Whilst some critical microstructural data may be obtained from basic metallographic investigatory equipment, it is unlikely that sufficient microstructural detail could be collected to facilitate a Digital Twin’s operation. This would reduce the accessibility of the Digital Twin tool to the larger, more equipped manufacturers. To mitigate this challenge, SAFER intends to develop a new categorisation method for steels and alloys. The principle of this system relies on grouping microstructures according to their similarities, for example composition, grain size, phase distributions, particle size distributions, and so on. The more similarities between two microstructures, the more similar their mechanical properties behaviour will tend to be. Organising these microstructural features as hierarchy could provide a procedure for arranging different microstructures into separate categories.

Categorising steels and alloys by this method may have some powerful advantages. If only a limited set of data can be obtained from a microstructure, for example, due the limitations of analytical equipment, the category of the investigated material can still be narrowed down with the data available. Once narrowed down, data from a closely resembling, but more thoroughly characterised, material within that category can be “borrowed” and applied to the investigated material. The data from the more thoroughly analysed microstructures provide the necessary detail for the Digital Twin to function with the investigated material. The process of data borrowing from similar microstructures allows smaller manufacturers access to the Digital Twin tools for safety validation despite not having access to more advanced characterisation instruments.

Expert Elicitation and Guidance Document

Assessment Assumptions

A critical step in manufacturing is assessing whether a produced component satisfies the standards for a particular application. This is to ensure the component will function as expected and will not undergo unexpected changes or catastrophic failure during service. These assessments include the analysis of defects within the component, making judgements whether they will hinder performance over the component’s lifetime. At every stage during manufacturing the possibility of defects forming should be assessed, as well the consequences of their presence on the downstream processes.

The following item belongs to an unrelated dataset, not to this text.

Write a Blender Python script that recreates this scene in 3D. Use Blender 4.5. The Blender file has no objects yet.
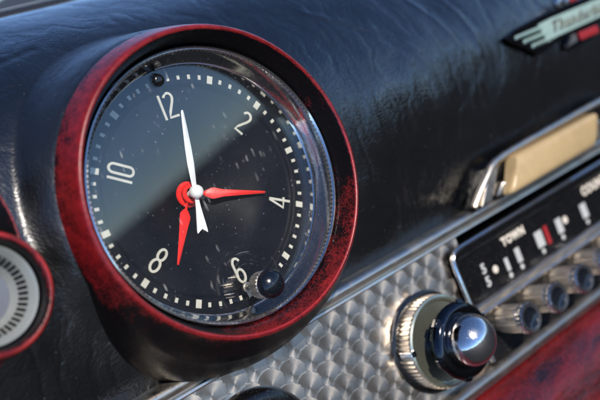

When undertaking the assessment procedure, assumptions must be made. The assumptions simplify the processes involved making the judgements less cumbersome and the results easier to interpret. The assumptions also make the methods more generalisable to different defect situations. However, the assessment is only as good as the assumptions it is based on. These assumptions, particularly their origin and how they are implemented, must be well understood to ensure that they are not sacrificing safety for the convenience of the assessment. This is critical knowledge that should be built into the Digital Twin architecture. With the knowledge and understanding of the assumptions better approaches to modelling processes to achieve more a representative or informed judgement could be obtained by the Digital Twin.

To assist manufacturers and the development of the Digital Twin, SAFER will build a register of these assumptions. This register will serve as the means for clarifying expert elicitations for defect assessment and experimental interrogation of the underlying assumptions during an assessment. Furthermore, when coupled with a characterisation technique register, manufacturers will be greatly informed of state-of-the-art techniques and the analyses possible. This second register is important as it ensures manufactures are kept up to date with the recent advances in well established and emerging analysis techniques, which may fulfil the analysis requirements of the manufacturer.